Per salvare la produzione in Italia gli svedesi di Electrolux vogliono che gli stipendi calino da 1.400 a 800 euro al mese. Il costo del lavoro negli stabilimenti del Nord Est deve allinearsi il più possibile a quello di Polonia e Ungheria. Il Sole 24 Ore commenta serafico: "le multinazionali mirano sempre di più al taglio dei costi e all'aumento della produttività" e la colpa è tutta nostra che "non abbiamo fatto le riforme" per offrire migliori "condizioni di costo del lavoro, burocrazia e infrastrutture" (p. 35).
Sarà, ma ci sono altre due notizie che dovrebbero far riflettere: aumentano
i poveri e un italiano su sei vive ormai con meno di 640 euro al mese, mentre
la Bundesbank tedesca vorrebbe imporre una patrimoniale ai cittadini dei paesi
che rischiano il default.
Queste tre notizie, se messe insieme, spiegano molto. Siamo un paese che si
è svenato, si sta svenando e si svenerà sempre di più per restare nella moneta
unica. Abbiamo accettato l'idea tedesca che il debito pubblico sia il male
assoluto e ci siamo incaprettati con il pareggio di bilancio in Costituzione e
il fiscal compact. Non ci possiamo salvare perché non abbiamo sovranità
monetaria, non possiamo applicare dazi, non possiamo fare dumping fiscale, applicare
cioè una fiscalità agevolata a chi
investe nel nostro paese, (anzi, dobbiamo subirlo), non abbiamo più la
struttura industriale per vivere di esportazioni.

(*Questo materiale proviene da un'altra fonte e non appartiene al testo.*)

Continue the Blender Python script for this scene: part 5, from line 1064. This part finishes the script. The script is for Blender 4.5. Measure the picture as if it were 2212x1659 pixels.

Siamo un paese profondamente impoverito, dove milioni di cittadine e
cittadini accetterebbero di corsa quegli 800 euro al mese dell'Electrolux
perché almeno non sono in nero e nei loro stabilimenti non ‘è il rischio di
morire bruciati. Chi vuole un posto di lavoro deve lavorare di più ed essere
pagato meno.
Se vogliamo mantenere una quota di produzione industriale - visto che non
possiamo vivere tutti di turismo e agricoltura se non altro perché abbiamo
devastato mezzo paese - il nostro posto è con Polonia, Ungheria, Bulgaria e
Serbia. E dobbiamo anche rincorrere, nel campionato del dumping sociale. Per
questo oggi bisognerebbe ringraziare i manager di Electrolux: con la loro durezza
ci stanno solo dicendo chi siamo e dove stiamo andando. Loro hanno una politica
industriale. I nostri governi neppure quella.
In effetti, “palle d’acciaio”
Letta, dopo il suo soggiorno messicano, è praticamente sparito dalla
circolazione. La riforma della legge elettorale, assai più importante, come è
evidente per tutti, della desertificazione dell’Italia, sta monopolizzando
l’attenzione del mondo dei politicanti di casa nostra. Il duo Renzi-
Berlusconi, ormai divenuto un’idra a due teste, il “renzusconi” furoreggia in
TV e su internet. Si scambiano cortesie
e pacche sulle spalle come due vecchi amici di bagordi. Il governo è
semiparalizzato o si perde in quisquilie come questa benedetta seconda rata
dell’IMU, mentre la casa prende fuoco. Letta, da par suo, continua a ripetere
come un disco rotto: “la ripresa ci sarà, avremo un PIL a +2%, ma solo nel
2015” (almeno ha spostato in avanti una ripresa del tutto inesistente). E’
talmente sbiadito dall’essere diventato quasi invisibile, a fatica lo salutano
a casa sua. Bisognerebbe andare alle urne e finirla con questa sospensione
della democrazia voluta da Re Giorgio I, che ha prodotto un disastro dopo
l’altro. Ma non sapremmo a chi dare il voto, con una classe politica come la
nostra c’è ben poco da scegliere. Per risollevare le sorti di un paese arrivato
al capolinea greco come il nostro ci vorrebbe un New Deal, ma i nostri
politicanti preferiscono baloccarsi con l’italicum, non conoscendo neppure le
basi dell’economia politica. Se andiamo avanti
di questo passo, la prossima fermata sarà Atene.